No, porque me pareció siempre un actor formidable, con una suerte de sobrenaturalidad que se escapa de la escala general de su generación, y cuando empezamos a tener charlas con él me gustó mucho lo que pensaba en todos los sentidos.
¿Cómo se dio ese encuentro?
Yo había empezado a hacer El farmer, lo había presentado en el San Martín y me lo habían aceptado. Lo iba a hacer como un monólogo, pero ya me había dado cuenta de que iba a ser imposible hacer entrar ese texto en un solo cuerpo, era abrumador, me había metido en una trampa. En eso estaba, abrumado sin saber qué hacer, cuando una noche en un restaurant aparece Rodrigo y me dice: “Me enteré que estas preparando El farmer. ¿Por qué no lo hacemos juntos? Yo quiero actuarlo”. Y yo le digo: “Pero estoy haciendo yo”. Y él me responde: “Sí, pero yo también quiero actuarlo”. “Bueno, lo pienso”, le dije. A la noche se me ocurrió cómo hacerlo de a dos: el Rosas biológico que se está muriendo y el mítico que nace a la inmortalidad a partir de esa muerte que ya lo está rondando. Es un diálogo de ellos dos, o sea, de Rosas consigo mismo. Nos pusimos a hacer la adaptación, todo ese proceso fue muy rico. El otro te ayuda también a confiar en tus propias ideas, además de aportarte ideas nuevas, a veces te afirma en tu propia identidad. Siempre uno se sospecha todo el tiempo, la tarea del artista también es muy paranoica, pero al final del proceso de ensayo te aparece la verdad y ahí lo terminás de hacer como vos querés, pero al principio y en el medio uno convive con la sospecha.

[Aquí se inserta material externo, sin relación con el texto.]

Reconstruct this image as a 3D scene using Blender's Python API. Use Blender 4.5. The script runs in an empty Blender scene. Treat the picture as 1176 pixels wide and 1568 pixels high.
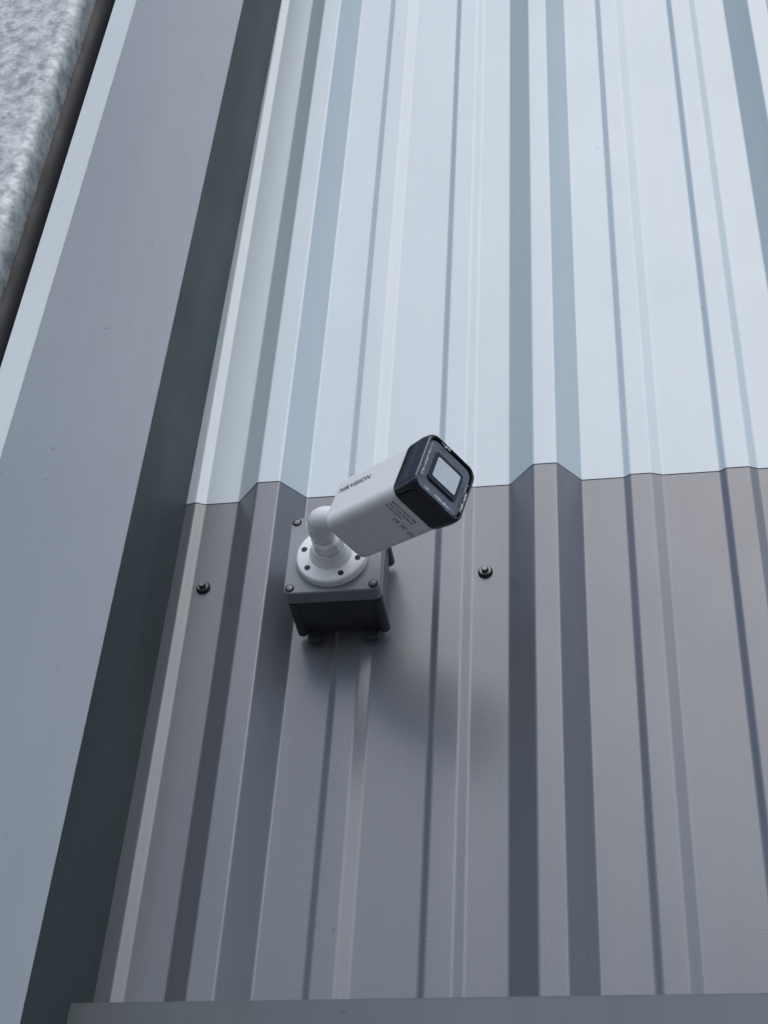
import bpy, bmesh, math, random
from mathutils import Vector, Matrix
random.seed(4)
scene=bpy.context.scene
COL=scene.collection

# ---------------------------------------------------------------- materials
def mat(name, col, rough=.45, metal=0.0, spec=.5, noise=.06, nscale=6.0, bump=0.0, bscale=300.0, speck=0.0,
        streak=0.0, coat=0.0, wave=0.0, crough=.15):
    m=bpy.data.materials.new(name); m.use_nodes=True
    nt=m.node_tree; N=nt.nodes; L=nt.links
    b=N['Principled BSDF']
    b.inputs['Roughness'].default_value=rough; b.inputs['Metallic'].default_value=metal
    b.inputs['Specular IOR Level'].default_value=spec
    b.inputs['Coat Weight'].default_value=coat; b.inputs['Coat Roughness'].default_value=crough
    tc=N.new('ShaderNodeTexCoord'); co=tc.outputs['Object']
    def nz(scale,detail=4,vec=co,rough_=.55):
        n=N.new('ShaderNodeTexNoise'); n.inputs['Scale'].default_value=scale; n.inputs['Detail'].default_value=detail
        n.inputs['Roughness'].default_value=rough_; L.new(vec,n.inputs['Vector']); return n.outputs['Fac']
    def mr(x,a,b_,c,d_):
        n=N.new('ShaderNodeMapRange'); L.new(x,n.inputs[0])
        for i,v in enumerate((a,b_,c,d_)): n.inputs[i+1].default_value=v
        return n.outputs[0]
    def mul(x,y):
        n=N.new('ShaderNodeMath'); n.operation='MULTIPLY'; L.new(x,n.inputs[0]); L.new(y,n.inputs[1]); return n.outputs[0]
    fac=mr(nz(nscale),.3,.7,1-noise,1+noise)
    if streak:
        mp=N.new('ShaderNodeMapping'); L.new(co,mp.inputs[0]); mp.inputs['Scale'].default_value=(45,45,1.2)
        fac=mul(fac,mr(nz(1.0,5,mp.outputs[0]),.35,.7,1+streak*.5,1-streak))
    if speck:
        fac=mul(fac,mr(nz(speck,2),.725,.78,1.0,.65))
    vm=N.new('ShaderNodeVectorMath'); vm.operation='SCALE'
    vm.inputs[0].default_value=col; L.new(fac,vm.inputs['Scale'])
    L.new(vm.outputs[0],b.inputs['Base Color'])
    L.new(mr(nz(nscale*2.3,2),.3,.7,rough*.9,min(1,rough*1.1)),b.inputs['Roughness'])
    last=None
    if wave:
        bu=N.new('ShaderNodeBump'); bu.inputs['Distance'].default_value=wave; bu.inputs['Strength'].default_value=1
        mp2=N.new('ShaderNodeMapping'); L.new(co,mp2.inputs[0]); mp2.inputs['Scale'].default_value=(5,5,1.6)
        L.new(nz(1.0,1,mp2.outputs[0]),bu.inputs['Height']); last=bu
    if bump:
        bu=N.new('ShaderNodeBump'); bu.inputs['Distance'].default_value=bump; bu.inputs['Strength'].default_value=1
        L.new(nz(bscale,2),bu.inputs['Height'])
        if last: L.new(last.outputs[0],bu.inputs['Normal'])
        last=bu
    if last: L.new(last.outputs[0],b.inputs['Normal'])
    return m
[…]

Otra dupla se da en el trabajo musical de tus obras.
Siempre trabajo con Claudio Peña, su música es central para mi teatro. Crea atmósferas y climas netamente teatrales. Es un maestro.
En Trastorno tocás además un instrumento.
Es que yo toco el piano sin haber aprendido, me sale naturalmente, se ve que en alguna otra vida habré tocado. Si miro las teclas me trabó, pero si no miro me aparece una música extraña, un tema que se presenta y lo sigo. Pero eso es secundario, lo principal es la música de Claudio Peña que está en El farmer, en La farsa de los ausentes, Muñeca, Trastorno, en todo lo que hago. Va a las clases, viene a todos los ensayos desde el primer día hasta el último. En un momento aparece con el cd y empieza a probar con su chelo sobre lo que trae grabado. Siempre es hermosa su música, crea una suspensión temporal y espacial, inspira. Nos llevamos muy bien, hace muchos años que laburamos juntos, con él y con Andrés Mangone.